We love our crisps at Pelican, so it was no surprise to hear that men are tucking into more bags of crisps and bars of chocolate – despite efforts by their other halves to curb snacking according to a report in The Grocer.

Women have been looking to improve their family’s diets by cutting back on the snacks they stockpile in the kitchen cupboard – prompting a 7% drop in the amount of crisps being eaten at home by 35 to 44-year-old men .

However, retail analyst Kantar Worldpanel says men who can no longer get crisps and chocolates at home are still eating them. They’re just buying the snacks themselves and eating them on the go. This has prompted a 37% increase in the amount of chocolate eaten out-of-home by 35 to 44-year old men in the past year, while their out-of-home crisp consumption has risen 41%.

The trend has contributed to an overall 23% increase in out-of-home chocolate consumption by all UK men, although crisp consumption has fallen by 3%.
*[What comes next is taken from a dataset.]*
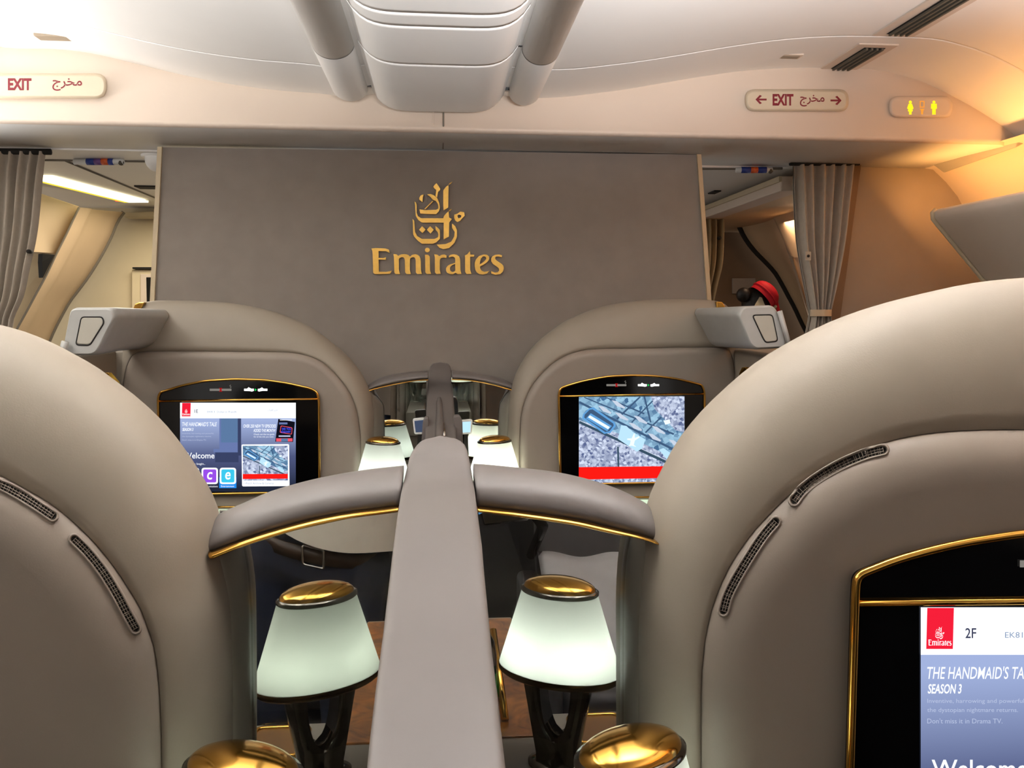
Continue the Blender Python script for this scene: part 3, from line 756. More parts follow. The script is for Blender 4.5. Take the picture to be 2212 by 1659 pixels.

Men in their mid 30s and 40s were more likely than other age groups to live in a household with children, and dads would previously cut out a food if it was no longer available at home, said Ross McKnight, consumer research analyst at Kantar Worldpanel. “However, it appears men are now sourcing their fix of crisps and chocolate out-of-home.”

Their partners are more restrained. Women aged between 35 and 44 have cut back on out-of-home snacking, with their consumption of crisps down 3% year-on-year and chocolate consumption down 14% . Although the female foodies in the Pelican office may disagree.